Satcher called on Americans to give people healthier food and exercise options at school and at work, watch less TV, change the way they think about obesity and do more research on the causes for and prevention of being overweight.

"People tend to think of overweight and obesity as strictly a personal matter, but there is much that communities can and should do to address these problems," Satcher said in a press release.

And it's not just a matter for the fatter to worry about, he said. He blamed obesity and being overweight for taking part in 300,000 American deaths a year and for costing the U.S. a total of $117 billion in 2000. As of 1999, some 61 percent of U.S. adults are overweight, along with a side dish of 13 percent of children and adolescents, he said.
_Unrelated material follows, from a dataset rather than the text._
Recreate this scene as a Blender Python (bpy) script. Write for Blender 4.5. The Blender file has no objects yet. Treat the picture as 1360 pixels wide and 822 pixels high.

Now people like New York University nutrition and food sciences professor Marion Nestle are saying it might be time to follow the lead of the legal tactics that smoked out Big Tobacco.

"These companies can't behave like cigarette companies," said Nestle, author of the soon-to-be-published Food Politics: How the Food Industry Influences Nutrition and Health. "(Yet) there's lot of people who benefit from people being fat and sick, and the whole setup is designed to make people eat more. … So the response to the food industry should be very similar to what happened with the tobacco companies.
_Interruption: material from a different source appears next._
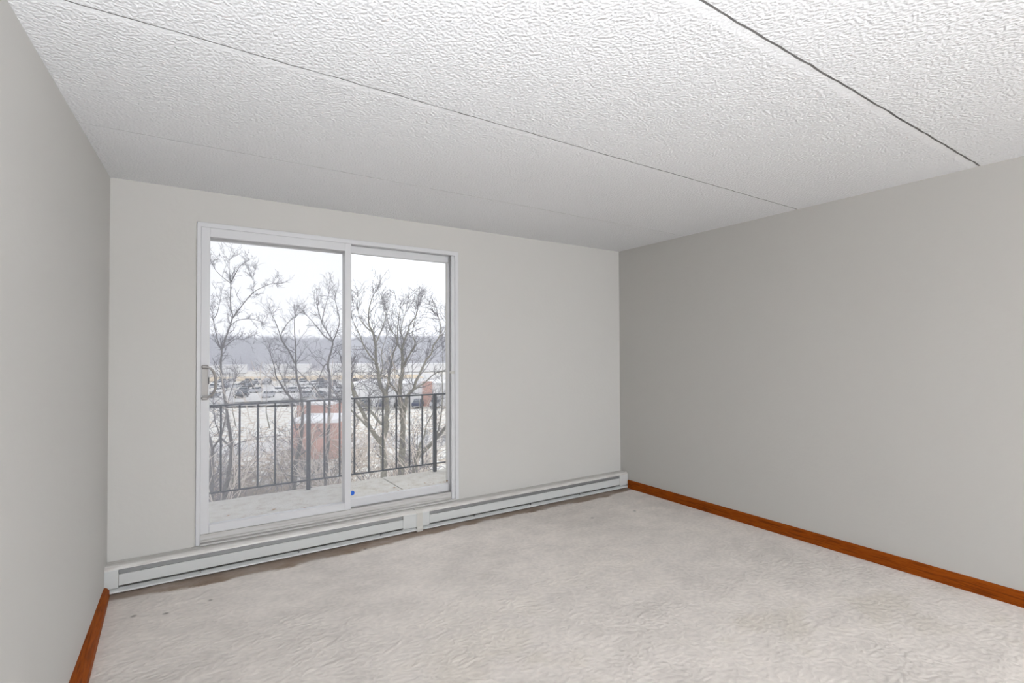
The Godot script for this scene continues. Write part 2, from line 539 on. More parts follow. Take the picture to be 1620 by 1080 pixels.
# ------------------------------------------------------------------ sliding door
func balcony_door():
	var root := base("door_1")
	struct(root, "white two panel sliding glass balcony door", "door")
	var g := Geo.new()
	var c := 0.003
	# outer frame: head, jambs, sill with track
	g.box(Vector3(0.453, 0.162, -0.12), Vector3(0.4775, 2.236, 0.012), c)
	part("jamb", g, M.frame, root)
	g = Geo.new()
	g.box(Vector3(2.318, 0.162, -0.12), Vector3(2.352, 2.236, 0.012), c)
	g.box(Vector3(2.288, 0.162, -0.012), Vector3(2.318, 2.2, 0.006), c)
	part("jamb", g, M.frame, root)
	g = Geo.new()
	g.box(Vector3(0.453, 2.203, -0.12), Vector3(2.352, 2.2365, 0.0125), c)
	g.box(Vector3(0.4775, 2.142, -0.115), Vector3(1.44, 2.203, -0.088), c)
	part("head", g, M.frame, root)
	g = Geo.new()
	g.box(Vector3(0.4775, 0.05, -0.16), Vector3(2.318, 0.186, -0.012), c)
	g.box(Vector3(0.4775, 0.16, -0.012), Vector3(2.318, 0.172, 0.03), 0.004)
	g.box(Vector3(0.4775, 0.186, -0.03), Vector3(2.318, 0.226, -0.006), 0.004)
	g.box(Vector3(0.4775, 0.186, -0.094), Vector3(2.318, 0.218, -0.05), 0.004)
	part("sill", g, M.sill, root)
	# sliding panel, on the inside
	var sp := Node3D.new()
	sp.name = "sliding_panel"
	root.add_child(sp)
	g = Geo.new()
	g.box(Vector3(0.4777, 0.231, -0.04), Vector3(0.5275, 2.2032, 0.009), 0.0015)
	part("stile", g, M.frame, sp)
	g = Geo.new()
	g.box(Vector3(1.399, 0.231, -0.04), Vector3(1.446, 2.2032, 0.009), 0.0025)
	part("stile", g, M.frame, sp)
	g = Geo.new()
	g.box(Vector3(0.5275, 2.146, -0.038), Vector3(1.399, 2.2032, 0.0085), 0.0015)
	part("top_rail", g, M.frame, sp)
	g = Geo.new()
	g.box(Vector3(0.5275, 0.231, -0.038), Vector3(1.399, 0.284, 0.0085), 0.0025)
	part("bottom_rail", g, M.frame, sp)
	g = Geo.new()
	g.box(Vector3(0.52, 0.278, -0.024), Vector3(1.405, 2.152, -0.018))
	part("glass_pane", g, M.glass, sp)
	# handle: back plate and a bow that swings out over the glass
	g = Geo.new()
	g.box(Vector3(0.483, 1.115, 0.009), Vector3(0.519, 1.288, 0.013), 0.002)
	for y in [1.101, 1.302]:
		g.box(Vector3(0.481, y - 0.012, 0.009), Vector3(0.522, y + 0.012, 0.026), 0.007)
	var pts := PackedVector3Array()
	var rad := PackedFloat32Array()
	for k in 17:
		var a := lerpf(-1.0, 1.0, k / 16.0)
		pts.append(Vector3(0.505 + 0.056 * sqrt(maxf(0, 1.0 - pow(absf(a), 2.3))), 1.2015 + 0.101 * a, 0.017 + 0.03 * (1.0 - a * a)))
		rad.append(0.0075 + 0.0015 * (1.0 - a * a))
	g.tube(pts, rad, 10, true)
	part("handle", g, M.handle, sp, "", "light grey bow handle")
	g = Geo.new()
	g.box(Vector3(0.52, 1.19, 0.009), Vector3(0.5265, 1.235, 0.016), 0.002)
	part("thumb_latch", g, M.gasket, sp)
	# fixed panel, one track further out
	var fp := Node3D.new()
	fp.name = "fixed_panel"
	root.add_child(fp)
	g = Geo.new()
	g.box(Vector3(1.405, 0.222, -0.087), Vector3(1.452, 2.203, -0.05), 0.004)
	part("stile", g, M.frame, fp)
	g = Geo.new()
	g.box(Vector3(2.292, 0.222, -0.087), Vector3(2.318, 2.203, -0.05), 0.004)
	part("stile", g, M.frame, fp)
	g = Geo.new()
	g.box(Vector3(1.452, 2.146, -0.086), Vector3(2.292, 2.203, -0.05), 0.004)
	part("top_rail", g, M.frame, fp)
	g = Geo.new()
	g.box(Vector3(1.452, 0.226, -0.086), Vector3(2.292, 0.287, -0.05), 0.004)
	part("bottom_rail", g, M.frame, fp)
	g = Geo.new()
	g.box(Vector3(1.446, 0.28, -0.074), Vector3(2.298, 2.152, -0.068))
	part("glass_pane", g, M.glass, fp)
	g = Geo.new()
	g.lathe([Vector2(0, 0.006), Vector2(0.006, 0.005), Vector2(0.008, 0)], Vector3(2.279, 0.309, -0.068), 12, Vector3.BACK, Vector3.RIGHT)
	part("bumper", g, M.brown, fp, "", "small brown round bumper")
	g = Geo.new()
	g.box(Vector3(2.285, 1.212, -0.03), Vector3(2.3185, 1.232, 0.009), 0.003)
	part("strike_plate", g, M.tape, root)
	# insect screen on the outside, behind the sliding panel
	g = Geo.new()
	g.box(Vector3(0.4775, 0.2, -0.1085), Vector3(1.42, 2.15, -0.1075))
	part("insect_screen", g, M.screen, root, "", "fine grey mesh outside the sliding panel")
	# blue sticker on the fixed pane
	g = Geo.new()
	g.lathe([Vector2(0, 0.0012), Vector2(0.0165, 0.001), Vector2(0.0175, 0)], Vector3(1.478, 0.327, -0.068), 20, Vector3.BACK, Vector3.RIGHT)
	tag(part("sticker", g, M.blue, self), "small round bright blue sticker on the lower corner of the glass door", "sticker")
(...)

"You're asking people to control what they eat when the food industry spends $30 billion and more on marketing designed to make them eat more," Nestle said.
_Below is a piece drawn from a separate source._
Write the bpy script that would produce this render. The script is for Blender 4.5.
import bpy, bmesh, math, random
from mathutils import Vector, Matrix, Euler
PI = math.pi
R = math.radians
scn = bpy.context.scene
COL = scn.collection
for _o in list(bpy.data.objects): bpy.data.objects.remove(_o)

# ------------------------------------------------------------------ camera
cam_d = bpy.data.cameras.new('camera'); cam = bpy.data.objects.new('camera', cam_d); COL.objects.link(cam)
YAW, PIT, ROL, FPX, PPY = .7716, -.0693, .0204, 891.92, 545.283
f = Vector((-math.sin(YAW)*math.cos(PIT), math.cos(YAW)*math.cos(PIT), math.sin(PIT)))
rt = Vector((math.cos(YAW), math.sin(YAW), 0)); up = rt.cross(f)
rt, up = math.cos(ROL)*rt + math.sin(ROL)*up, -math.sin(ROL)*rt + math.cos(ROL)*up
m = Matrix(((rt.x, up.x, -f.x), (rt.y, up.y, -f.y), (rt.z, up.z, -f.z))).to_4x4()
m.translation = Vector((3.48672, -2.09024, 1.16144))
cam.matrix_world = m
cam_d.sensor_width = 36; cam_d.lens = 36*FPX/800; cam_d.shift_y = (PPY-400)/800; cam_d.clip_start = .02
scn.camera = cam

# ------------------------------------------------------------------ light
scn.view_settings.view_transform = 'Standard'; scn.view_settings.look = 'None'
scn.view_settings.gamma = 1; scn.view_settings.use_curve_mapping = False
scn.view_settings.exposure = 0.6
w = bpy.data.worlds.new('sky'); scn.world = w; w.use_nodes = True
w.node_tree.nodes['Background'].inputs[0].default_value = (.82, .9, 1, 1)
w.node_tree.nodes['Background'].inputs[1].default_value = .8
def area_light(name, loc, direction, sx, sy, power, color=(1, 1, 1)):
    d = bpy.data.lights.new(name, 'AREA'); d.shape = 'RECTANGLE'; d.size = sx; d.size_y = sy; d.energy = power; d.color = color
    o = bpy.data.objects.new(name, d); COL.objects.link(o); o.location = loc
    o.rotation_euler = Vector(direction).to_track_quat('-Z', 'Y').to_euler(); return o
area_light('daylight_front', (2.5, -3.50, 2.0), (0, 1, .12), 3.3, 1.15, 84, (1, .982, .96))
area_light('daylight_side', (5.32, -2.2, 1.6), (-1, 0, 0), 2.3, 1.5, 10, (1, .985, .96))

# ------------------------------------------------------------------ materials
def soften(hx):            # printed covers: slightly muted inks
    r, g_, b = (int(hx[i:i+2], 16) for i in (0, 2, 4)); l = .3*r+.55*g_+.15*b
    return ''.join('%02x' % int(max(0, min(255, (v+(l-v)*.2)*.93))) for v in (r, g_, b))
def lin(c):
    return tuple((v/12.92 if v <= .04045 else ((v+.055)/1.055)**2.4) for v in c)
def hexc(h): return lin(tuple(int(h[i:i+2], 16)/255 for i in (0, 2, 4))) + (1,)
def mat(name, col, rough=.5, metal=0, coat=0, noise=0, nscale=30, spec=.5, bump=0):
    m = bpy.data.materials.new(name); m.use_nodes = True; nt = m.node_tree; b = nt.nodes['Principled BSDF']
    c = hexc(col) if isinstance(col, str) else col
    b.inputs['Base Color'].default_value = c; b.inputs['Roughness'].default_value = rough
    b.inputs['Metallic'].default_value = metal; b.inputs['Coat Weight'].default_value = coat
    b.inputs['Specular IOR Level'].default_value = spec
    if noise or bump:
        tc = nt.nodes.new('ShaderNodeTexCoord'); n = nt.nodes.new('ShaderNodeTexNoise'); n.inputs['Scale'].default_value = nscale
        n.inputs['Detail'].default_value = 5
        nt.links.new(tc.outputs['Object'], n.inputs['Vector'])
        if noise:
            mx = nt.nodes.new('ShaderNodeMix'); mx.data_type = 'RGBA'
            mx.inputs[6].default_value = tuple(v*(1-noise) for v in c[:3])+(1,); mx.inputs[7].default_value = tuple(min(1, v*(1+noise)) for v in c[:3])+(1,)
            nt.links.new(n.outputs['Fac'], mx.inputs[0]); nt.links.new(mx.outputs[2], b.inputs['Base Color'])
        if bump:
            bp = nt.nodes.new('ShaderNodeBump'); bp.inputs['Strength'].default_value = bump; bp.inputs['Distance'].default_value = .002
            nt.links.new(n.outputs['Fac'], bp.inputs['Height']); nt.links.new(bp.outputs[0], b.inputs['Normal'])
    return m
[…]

Banzhaf, a public-interest lawyer, argued it was less about the people who are obese than the rest of society, which has to bear the burden of the overweight in the form of healthcare costs, lost revenue and other indirect costs.

"Where we have a problem which imposes a huge cost on society by a relatively small number of people, it's appropriate that that cost shouldn't be borne by everybody but confined to those who use the products or produce them," he said. "Of that $115 billion, a lot is borne by people who aren't obese. Why should I be forced to subsidize other people's bad habits?"

Banzhaf said a suitable way to shift the weight of responsibility back onto the appropriately plump shoulders would be through class-action lawsuits, which would penalize the companies who make and market sugary nothings and, in the form of higher price tags on hot dogs and gooey confections, discourage people with eating problems from overindulging.